A visitor plays a mobile game on a 5G network at a booth at InterContinental Shenzhen, South China’s Guangdong Province. (Photo/Courtesy of Huawei)

In spite of U.S. pressure and discrimination, Huawei Technologies will not stop reaching out to academics and funding basic research programs worldwide, as global collaboration is critical to accelerate technology development in the 5G era, industry representatives said. 

Rising protectionism that hinders not only trade and movement of people but also research and ideas, is going to have a negative spillover impact on technology, as well as the potential of 5G, Andrew Williamson, vice president of market insights at Huawei Technologies, told the Global Times at an industry conference in Nanjing, East China's Jiangsu Province, over the weekend. 
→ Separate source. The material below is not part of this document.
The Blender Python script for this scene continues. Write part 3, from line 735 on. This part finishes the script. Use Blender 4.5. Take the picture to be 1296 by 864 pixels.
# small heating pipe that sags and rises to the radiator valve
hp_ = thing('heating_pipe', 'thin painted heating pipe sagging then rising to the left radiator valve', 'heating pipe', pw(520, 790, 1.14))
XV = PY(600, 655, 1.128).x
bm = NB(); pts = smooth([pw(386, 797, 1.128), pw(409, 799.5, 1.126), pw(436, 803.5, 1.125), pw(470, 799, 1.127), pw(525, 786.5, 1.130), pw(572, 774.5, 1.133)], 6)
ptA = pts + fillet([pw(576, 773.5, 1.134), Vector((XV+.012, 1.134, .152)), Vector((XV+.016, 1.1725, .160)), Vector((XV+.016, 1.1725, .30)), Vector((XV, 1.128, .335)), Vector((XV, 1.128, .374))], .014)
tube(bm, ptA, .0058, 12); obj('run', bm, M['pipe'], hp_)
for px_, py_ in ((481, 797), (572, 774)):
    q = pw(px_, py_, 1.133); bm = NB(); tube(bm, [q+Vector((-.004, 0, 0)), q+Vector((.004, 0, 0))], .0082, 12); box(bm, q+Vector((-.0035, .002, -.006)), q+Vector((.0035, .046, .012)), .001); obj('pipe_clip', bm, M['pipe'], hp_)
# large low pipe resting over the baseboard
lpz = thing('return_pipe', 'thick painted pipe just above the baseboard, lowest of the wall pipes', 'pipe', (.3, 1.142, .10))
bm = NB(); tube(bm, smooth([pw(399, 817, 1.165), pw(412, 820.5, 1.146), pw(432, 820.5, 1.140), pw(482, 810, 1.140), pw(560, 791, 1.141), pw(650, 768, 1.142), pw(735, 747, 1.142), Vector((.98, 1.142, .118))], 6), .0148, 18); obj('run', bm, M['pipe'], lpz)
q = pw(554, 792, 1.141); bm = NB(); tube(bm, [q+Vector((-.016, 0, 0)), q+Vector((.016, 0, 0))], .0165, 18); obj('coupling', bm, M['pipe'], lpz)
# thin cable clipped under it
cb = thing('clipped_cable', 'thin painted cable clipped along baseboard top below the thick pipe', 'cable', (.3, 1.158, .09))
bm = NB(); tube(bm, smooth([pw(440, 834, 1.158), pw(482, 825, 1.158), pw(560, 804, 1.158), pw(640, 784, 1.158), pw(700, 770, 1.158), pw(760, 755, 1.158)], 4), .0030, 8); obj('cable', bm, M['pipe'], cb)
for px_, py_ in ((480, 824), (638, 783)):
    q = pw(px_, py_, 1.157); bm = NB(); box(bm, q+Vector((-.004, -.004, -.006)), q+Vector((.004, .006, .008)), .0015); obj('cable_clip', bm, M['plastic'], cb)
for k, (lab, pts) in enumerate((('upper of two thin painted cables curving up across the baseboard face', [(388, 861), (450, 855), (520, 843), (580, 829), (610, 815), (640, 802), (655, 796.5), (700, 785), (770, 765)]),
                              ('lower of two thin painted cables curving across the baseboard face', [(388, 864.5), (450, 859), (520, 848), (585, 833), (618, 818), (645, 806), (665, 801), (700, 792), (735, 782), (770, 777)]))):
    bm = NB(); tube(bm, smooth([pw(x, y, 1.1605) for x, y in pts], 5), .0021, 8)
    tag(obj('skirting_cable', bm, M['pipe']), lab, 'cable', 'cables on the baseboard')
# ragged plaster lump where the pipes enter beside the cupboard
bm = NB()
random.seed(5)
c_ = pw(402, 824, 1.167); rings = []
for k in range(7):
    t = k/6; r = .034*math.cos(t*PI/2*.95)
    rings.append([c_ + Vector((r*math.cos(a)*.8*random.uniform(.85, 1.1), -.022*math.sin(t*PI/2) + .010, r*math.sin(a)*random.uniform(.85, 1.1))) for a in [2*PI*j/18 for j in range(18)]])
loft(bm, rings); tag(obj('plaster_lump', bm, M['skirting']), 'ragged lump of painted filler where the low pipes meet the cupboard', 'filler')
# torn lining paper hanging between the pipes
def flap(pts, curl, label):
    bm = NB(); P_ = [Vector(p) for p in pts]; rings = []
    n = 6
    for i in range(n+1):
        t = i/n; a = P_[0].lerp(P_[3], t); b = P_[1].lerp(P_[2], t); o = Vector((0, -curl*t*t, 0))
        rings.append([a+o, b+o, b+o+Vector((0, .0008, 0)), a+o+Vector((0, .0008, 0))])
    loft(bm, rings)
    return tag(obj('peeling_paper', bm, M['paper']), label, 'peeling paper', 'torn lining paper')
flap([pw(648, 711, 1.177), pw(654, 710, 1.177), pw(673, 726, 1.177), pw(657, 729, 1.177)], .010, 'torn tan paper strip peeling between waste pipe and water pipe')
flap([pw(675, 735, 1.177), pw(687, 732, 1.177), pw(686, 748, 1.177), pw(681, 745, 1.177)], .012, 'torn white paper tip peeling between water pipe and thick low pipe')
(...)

Universities in countries like the U.S. have been distancing themselves from Huawei in recent months, in response to Washington's call for barring the Chinese company's advanced 5G networks for security reasons. 

British universities such as Oxford University have announced they no longer accept donations from Huawei from January, according to media reports. Leading U.S. universities such as Stanford University and the Massachusetts Institute of Technology have followed suit. 

Rising obstacles have not hindered the Chinese tech giant's determination to work with academics around the world. 

"We have high hopes, as Huawei always invests for the long term… and we hope eventually these obstacles and challenges that we face, which are essentially political in nature, will be overcome by everybody," Williamson said. 

Huawei is committed to invest $300 million every year to fund academic research in basic science and technologies, and technological innovation, while it plans to keep inviting researchers and scholars to explore future technologies that benefit the humankind. 

"I'm all for cooperation and finding out how we can work together to make things possible," P.A. Subrahmanyam, a professor at Stanford University, told the Global Times.